**Task to carry out**
Your task is to copy each line that has the word "pixels".

**Information shown**
*****

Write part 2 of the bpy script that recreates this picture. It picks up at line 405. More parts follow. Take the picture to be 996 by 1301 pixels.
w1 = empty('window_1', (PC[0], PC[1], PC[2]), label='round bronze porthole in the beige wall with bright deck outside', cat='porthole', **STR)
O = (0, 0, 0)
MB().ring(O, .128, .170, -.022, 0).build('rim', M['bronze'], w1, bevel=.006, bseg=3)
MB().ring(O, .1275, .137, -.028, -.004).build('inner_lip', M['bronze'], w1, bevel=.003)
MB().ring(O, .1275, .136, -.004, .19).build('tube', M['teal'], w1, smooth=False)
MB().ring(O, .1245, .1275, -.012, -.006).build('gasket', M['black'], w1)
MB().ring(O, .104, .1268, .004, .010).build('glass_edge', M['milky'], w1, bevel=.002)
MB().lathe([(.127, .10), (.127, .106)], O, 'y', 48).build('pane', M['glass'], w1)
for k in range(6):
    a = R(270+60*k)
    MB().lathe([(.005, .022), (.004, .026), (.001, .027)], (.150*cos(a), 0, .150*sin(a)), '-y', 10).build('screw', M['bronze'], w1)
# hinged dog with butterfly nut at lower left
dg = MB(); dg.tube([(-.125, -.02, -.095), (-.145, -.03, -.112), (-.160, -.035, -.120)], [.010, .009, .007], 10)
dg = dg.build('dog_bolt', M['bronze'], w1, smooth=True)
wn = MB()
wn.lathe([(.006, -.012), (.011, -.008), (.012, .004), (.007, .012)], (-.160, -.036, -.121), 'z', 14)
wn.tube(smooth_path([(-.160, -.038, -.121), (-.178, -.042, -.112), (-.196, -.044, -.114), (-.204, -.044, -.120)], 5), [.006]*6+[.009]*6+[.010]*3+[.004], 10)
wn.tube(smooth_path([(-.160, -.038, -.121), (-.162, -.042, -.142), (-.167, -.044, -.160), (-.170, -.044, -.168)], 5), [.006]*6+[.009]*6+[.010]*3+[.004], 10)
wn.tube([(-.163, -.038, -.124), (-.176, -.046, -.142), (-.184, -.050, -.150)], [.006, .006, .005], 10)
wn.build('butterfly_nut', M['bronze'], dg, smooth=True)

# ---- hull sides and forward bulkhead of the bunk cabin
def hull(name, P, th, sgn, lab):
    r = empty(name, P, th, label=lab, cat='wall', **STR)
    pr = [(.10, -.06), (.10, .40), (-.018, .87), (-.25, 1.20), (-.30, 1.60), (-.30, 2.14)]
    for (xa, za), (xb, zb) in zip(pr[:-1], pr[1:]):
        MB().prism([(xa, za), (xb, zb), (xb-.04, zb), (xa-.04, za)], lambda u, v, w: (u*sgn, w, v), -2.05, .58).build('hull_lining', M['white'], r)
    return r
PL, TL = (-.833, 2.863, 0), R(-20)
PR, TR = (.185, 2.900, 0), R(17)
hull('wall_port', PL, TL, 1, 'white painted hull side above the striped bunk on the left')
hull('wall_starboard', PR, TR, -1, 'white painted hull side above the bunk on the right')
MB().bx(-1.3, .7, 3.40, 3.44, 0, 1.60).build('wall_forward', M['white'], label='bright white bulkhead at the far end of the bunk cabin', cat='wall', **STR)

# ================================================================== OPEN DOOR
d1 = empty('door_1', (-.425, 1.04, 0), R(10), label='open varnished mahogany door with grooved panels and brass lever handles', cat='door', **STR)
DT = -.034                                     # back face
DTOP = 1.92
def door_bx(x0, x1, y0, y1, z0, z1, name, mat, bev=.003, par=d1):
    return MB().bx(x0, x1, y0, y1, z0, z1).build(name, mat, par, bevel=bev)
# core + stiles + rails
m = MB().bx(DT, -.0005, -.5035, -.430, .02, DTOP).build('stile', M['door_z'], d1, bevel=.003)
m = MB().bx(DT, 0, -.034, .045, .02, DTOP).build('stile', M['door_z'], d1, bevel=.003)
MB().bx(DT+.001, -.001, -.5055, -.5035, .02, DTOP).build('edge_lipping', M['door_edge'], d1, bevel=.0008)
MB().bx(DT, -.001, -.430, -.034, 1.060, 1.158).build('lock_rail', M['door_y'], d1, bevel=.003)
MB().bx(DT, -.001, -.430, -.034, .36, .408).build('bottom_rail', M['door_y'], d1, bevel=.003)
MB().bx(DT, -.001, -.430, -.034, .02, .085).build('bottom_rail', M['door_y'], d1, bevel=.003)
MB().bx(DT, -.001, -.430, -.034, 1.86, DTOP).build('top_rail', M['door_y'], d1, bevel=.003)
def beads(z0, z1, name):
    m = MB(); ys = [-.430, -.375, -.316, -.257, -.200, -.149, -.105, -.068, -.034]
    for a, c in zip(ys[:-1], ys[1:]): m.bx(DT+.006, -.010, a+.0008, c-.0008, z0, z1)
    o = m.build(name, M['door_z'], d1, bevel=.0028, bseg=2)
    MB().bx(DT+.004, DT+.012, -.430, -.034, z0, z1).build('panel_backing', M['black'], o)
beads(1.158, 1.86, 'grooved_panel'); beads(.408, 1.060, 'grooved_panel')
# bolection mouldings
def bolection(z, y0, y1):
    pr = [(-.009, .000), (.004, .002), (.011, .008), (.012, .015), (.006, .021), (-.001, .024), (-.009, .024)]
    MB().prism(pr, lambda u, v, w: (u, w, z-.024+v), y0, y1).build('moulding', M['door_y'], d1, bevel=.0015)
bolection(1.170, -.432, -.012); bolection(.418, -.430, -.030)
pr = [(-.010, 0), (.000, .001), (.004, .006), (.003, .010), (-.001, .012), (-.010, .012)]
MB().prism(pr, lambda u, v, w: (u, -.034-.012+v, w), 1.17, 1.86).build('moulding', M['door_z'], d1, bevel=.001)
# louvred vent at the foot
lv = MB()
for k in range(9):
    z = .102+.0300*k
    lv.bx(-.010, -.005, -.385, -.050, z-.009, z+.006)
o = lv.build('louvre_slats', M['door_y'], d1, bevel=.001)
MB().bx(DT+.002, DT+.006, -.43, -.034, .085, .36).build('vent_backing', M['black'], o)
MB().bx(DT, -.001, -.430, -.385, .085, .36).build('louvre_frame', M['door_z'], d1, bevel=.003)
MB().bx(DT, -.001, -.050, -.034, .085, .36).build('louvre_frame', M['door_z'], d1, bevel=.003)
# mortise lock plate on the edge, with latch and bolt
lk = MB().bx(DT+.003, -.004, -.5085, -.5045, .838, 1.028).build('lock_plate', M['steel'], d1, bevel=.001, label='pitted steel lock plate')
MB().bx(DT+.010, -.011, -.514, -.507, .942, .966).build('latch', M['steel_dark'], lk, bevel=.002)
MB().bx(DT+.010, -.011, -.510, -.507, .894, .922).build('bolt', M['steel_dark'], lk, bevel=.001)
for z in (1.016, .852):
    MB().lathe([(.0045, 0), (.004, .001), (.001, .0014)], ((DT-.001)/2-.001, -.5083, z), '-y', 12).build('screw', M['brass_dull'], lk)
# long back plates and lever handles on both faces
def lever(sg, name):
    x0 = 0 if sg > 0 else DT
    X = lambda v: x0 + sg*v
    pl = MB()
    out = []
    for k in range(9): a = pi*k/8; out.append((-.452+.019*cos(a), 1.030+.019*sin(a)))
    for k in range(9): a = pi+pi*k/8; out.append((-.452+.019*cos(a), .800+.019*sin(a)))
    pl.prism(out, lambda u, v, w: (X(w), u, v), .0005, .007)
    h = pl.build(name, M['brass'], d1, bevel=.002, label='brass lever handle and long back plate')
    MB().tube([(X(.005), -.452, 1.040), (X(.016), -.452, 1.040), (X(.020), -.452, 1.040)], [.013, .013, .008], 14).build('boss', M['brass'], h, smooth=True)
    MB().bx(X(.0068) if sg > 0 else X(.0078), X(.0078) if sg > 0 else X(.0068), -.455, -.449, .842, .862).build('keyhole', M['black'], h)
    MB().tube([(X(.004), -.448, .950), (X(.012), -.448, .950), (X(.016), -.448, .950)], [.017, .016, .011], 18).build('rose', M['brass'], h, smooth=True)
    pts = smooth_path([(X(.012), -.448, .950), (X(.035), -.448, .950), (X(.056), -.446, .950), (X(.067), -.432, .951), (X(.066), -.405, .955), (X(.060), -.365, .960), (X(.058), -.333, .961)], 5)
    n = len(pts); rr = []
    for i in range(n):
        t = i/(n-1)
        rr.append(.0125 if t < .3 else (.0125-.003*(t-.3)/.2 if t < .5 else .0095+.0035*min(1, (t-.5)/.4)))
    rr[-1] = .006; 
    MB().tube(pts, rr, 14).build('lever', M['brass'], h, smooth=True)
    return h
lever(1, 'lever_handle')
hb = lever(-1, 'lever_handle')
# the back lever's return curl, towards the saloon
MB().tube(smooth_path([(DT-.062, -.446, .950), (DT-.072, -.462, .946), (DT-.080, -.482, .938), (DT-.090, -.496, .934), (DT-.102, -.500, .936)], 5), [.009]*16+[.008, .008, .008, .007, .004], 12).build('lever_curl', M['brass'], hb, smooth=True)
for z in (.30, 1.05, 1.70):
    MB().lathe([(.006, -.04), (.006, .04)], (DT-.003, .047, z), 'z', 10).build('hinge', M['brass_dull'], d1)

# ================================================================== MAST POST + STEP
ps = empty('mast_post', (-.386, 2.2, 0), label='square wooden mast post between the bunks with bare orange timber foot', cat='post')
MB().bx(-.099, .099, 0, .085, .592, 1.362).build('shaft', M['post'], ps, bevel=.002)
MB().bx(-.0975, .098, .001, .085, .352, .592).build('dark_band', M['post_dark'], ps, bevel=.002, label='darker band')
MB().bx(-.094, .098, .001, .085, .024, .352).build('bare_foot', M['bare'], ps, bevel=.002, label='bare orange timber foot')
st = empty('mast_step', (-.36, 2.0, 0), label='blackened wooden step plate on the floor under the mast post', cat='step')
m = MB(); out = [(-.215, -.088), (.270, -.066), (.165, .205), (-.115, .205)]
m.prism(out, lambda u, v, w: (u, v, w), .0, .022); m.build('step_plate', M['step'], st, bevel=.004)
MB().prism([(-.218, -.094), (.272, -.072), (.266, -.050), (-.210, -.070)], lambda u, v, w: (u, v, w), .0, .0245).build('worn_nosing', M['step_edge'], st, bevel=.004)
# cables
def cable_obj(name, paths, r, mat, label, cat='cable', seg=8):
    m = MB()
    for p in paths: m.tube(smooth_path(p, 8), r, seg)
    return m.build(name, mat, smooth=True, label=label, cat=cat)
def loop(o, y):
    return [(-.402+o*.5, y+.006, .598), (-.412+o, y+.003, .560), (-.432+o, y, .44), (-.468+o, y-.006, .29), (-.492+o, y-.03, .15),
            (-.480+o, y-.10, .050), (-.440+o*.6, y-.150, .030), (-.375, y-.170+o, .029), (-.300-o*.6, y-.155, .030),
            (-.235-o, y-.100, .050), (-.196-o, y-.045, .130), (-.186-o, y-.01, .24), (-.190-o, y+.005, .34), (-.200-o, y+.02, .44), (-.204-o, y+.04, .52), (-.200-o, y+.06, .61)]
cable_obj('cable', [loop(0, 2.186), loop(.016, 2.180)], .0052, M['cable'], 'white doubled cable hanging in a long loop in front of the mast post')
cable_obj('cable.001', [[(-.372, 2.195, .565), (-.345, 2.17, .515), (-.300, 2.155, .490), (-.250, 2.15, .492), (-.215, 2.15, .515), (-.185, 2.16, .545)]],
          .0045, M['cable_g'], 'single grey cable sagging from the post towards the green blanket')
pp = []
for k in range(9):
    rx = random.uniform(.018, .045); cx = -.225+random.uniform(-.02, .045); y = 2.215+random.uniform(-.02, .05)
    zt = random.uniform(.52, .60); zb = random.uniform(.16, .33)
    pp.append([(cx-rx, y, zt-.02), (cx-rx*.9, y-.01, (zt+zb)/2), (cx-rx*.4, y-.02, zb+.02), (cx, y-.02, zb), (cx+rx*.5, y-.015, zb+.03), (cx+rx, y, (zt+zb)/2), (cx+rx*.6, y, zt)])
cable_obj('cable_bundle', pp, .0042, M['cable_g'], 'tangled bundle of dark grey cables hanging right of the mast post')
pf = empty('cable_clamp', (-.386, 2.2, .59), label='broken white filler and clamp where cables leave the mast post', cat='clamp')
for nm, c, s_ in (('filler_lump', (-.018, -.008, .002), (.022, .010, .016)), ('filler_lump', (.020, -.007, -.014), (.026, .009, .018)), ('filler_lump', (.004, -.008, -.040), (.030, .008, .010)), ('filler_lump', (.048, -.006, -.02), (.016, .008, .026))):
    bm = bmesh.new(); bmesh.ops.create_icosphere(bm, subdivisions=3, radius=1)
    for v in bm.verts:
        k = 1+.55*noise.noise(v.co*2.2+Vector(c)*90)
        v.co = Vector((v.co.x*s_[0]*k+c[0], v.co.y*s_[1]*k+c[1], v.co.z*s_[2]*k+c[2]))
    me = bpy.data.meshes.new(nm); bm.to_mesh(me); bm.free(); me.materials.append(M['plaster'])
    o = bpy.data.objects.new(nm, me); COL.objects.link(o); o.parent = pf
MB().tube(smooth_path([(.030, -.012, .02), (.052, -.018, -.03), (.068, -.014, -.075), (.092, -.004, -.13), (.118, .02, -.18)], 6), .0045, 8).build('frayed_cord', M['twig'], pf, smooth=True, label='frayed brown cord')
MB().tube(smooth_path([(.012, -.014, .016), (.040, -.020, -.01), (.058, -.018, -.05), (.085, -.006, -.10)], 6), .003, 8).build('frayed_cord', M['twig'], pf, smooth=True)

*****

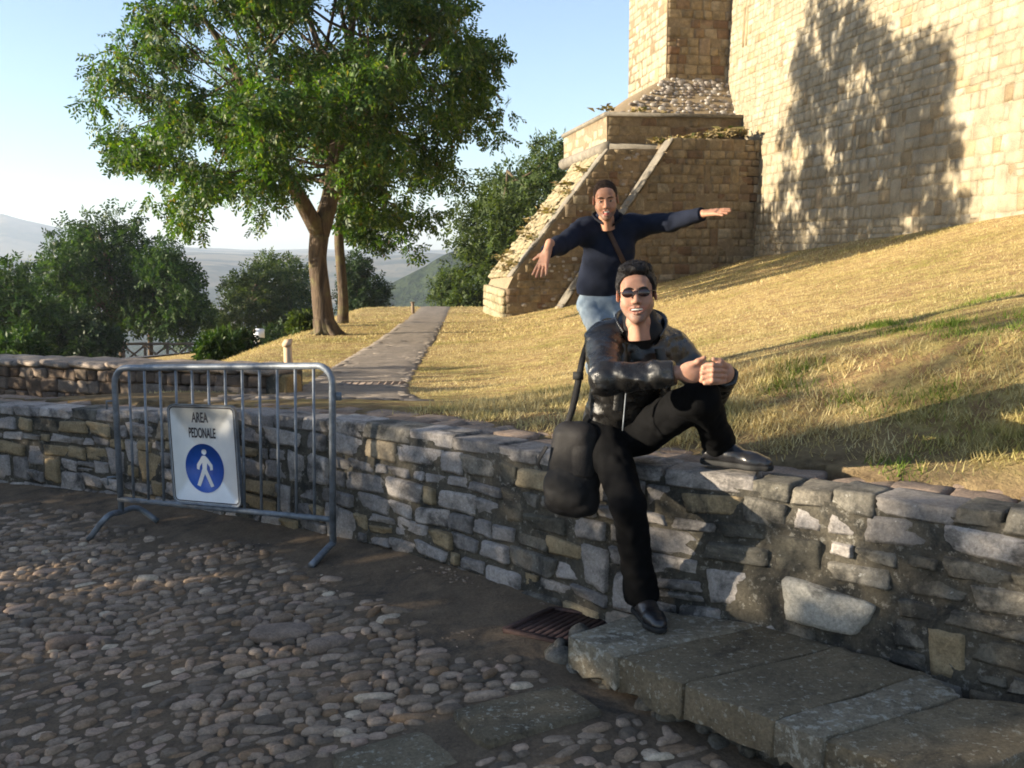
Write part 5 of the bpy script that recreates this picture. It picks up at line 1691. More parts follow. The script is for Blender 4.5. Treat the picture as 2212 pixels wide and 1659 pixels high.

*****

**Reply**
Write part 2 of the bpy script that recreates this picture. It picks up at line 405. More parts follow. Take the picture to be 996 by 1301 pixels.
Write part 5 of the bpy script that recreates this picture. It picks up at line 1691. More parts follow. The script is for Blender 4.5. Treat the picture as 2212 pixels wide and 1659 pixels high.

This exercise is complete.